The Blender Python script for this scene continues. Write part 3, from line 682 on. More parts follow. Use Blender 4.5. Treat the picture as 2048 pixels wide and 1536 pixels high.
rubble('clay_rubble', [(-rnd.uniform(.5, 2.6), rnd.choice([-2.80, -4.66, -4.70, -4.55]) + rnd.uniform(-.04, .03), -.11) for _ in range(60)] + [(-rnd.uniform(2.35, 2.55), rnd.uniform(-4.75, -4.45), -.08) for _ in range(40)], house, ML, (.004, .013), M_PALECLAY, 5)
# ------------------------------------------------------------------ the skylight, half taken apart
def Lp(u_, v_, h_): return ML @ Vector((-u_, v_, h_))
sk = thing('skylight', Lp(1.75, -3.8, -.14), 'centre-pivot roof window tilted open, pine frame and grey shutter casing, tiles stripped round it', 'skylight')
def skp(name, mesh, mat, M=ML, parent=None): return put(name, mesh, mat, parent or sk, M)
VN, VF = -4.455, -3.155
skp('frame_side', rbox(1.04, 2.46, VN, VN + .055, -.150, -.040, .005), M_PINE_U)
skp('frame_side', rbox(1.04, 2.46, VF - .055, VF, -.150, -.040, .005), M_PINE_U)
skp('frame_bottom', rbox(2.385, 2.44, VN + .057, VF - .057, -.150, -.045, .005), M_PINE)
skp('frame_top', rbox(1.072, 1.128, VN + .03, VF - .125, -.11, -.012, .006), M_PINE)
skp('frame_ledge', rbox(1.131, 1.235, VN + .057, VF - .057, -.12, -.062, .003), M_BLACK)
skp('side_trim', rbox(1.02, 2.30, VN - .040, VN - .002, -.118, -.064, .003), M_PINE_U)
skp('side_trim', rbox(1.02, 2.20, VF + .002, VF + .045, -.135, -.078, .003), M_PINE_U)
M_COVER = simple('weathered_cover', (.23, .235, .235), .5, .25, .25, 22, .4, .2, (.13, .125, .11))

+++

• _YOUR INSTRUCTIONS_: Repeat every line of the data, exactly and in full.

• _EXPECTED ANSWER_:
The Blender Python script for this scene continues. Write part 3, from line 682 on. More parts follow. Use Blender 4.5. Treat the picture as 2048 pixels wide and 1536 pixels high.
rubble('clay_rubble', [(-rnd.uniform(.5, 2.6), rnd.choice([-2.80, -4.66, -4.70, -4.55]) + rnd.uniform(-.04, .03), -.11) for _ in range(60)] + [(-rnd.uniform(2.35, 2.55), rnd.uniform(-4.75, -4.45), -.08) for _ in range(40)], house, ML, (.004, .013), M_PALECLAY, 5)
# ------------------------------------------------------------------ the skylight, half taken apart
def Lp(u_, v_, h_): return ML @ Vector((-u_, v_, h_))
sk = thing('skylight', Lp(1.75, -3.8, -.14), 'centre-pivot roof window tilted open, pine frame and grey shutter casing, tiles stripped round it', 'skylight')
def skp(name, mesh, mat, M=ML, parent=None): return put(name, mesh, mat, parent or sk, M)
VN, VF = -4.455, -3.155
skp('frame_side', rbox(1.04, 2.46, VN, VN + .055, -.150, -.040, .005), M_PINE_U)
skp('frame_side', rbox(1.04, 2.46, VF - .055, VF, -.150, -.040, .005), M_PINE_U)
skp('frame_bottom', rbox(2.385, 2.44, VN + .057, VF - .057, -.150, -.045, .005), M_PINE)
skp('frame_top', rbox(1.072, 1.128, VN + .03, VF - .125, -.11, -.012, .006), M_PINE)
skp('frame_ledge', rbox(1.131, 1.235, VN + .057, VF - .057, -.12, -.062, .003), M_BLACK)
skp('side_trim', rbox(1.02, 2.30, VN - .040, VN - .002, -.118, -.064, .003), M_PINE_U)
skp('side_trim', rbox(1.02, 2.20, VF + .002, VF + .045, -.135, -.078, .003), M_PINE_U)
M_COVER = simple('weathered_cover', (.23, .235, .235), .5, .25, .25, 22, .4, .2, (.13, .125, .11))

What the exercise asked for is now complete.